The illegal activity sees dogs such as greyhounds, lurchers or salukis chase and kill hares while owners place large bets on the outcome.

The hare coursing ‘season’ begins in early September – when crops have been harvested from fields – and usually continues until March.

Officers from Leicestershire Police were sent to Preston, Rutland, on Saturday following reports that coursers were in the area.

A search was carried out, but no arrests were made.

Hare coursing has been banned for more than a decade, but has continued to be a big problem in Lincolnshire and Norfolk.

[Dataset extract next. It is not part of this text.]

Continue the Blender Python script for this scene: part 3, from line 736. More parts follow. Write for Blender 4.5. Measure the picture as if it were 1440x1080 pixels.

It is thought that high-profile police crackdowns in those areas may have forced criminals intent on continuing hare coursing to do so in other areas – including Rutland.

Simon Fisher, county adviser for the National Farmers’ Union in Rutland, said hare coursers often threaten and intimidate farmers.

He said: “It’s often the case that those who participate in hare coursing are from the big conurbations such as Birmingham, Sheffield and Manchester.

“Historically, they have travelled to Lincolnshire and Norfolk to do so – where the fields are huge and as flat as a pancake – but high profile police campaigns may have led to them looking elsewhere.

“It’s possible they may have been opportunistic and stopped in Rutland on their way home along the A47.

“They are not desirable people. Farmers are often intimidated and threatened if they challenge those who set foot on their land.

“Large sums of money change hands between coursers .”

Mr Fisher said he had also heard reports of hare coursing in Ketton and South Luffenham this year.

He said the NFU’s advice to farmers who spot hare coursers on their land is to call police immediately.

Leicestershire Police said they received a call from a member of the public at 2.50pm on Saturday stating that seven people were hare coursing in a field.

By the time officers arrived, the group had left.

Anyone with any information about the incident should call police on 101.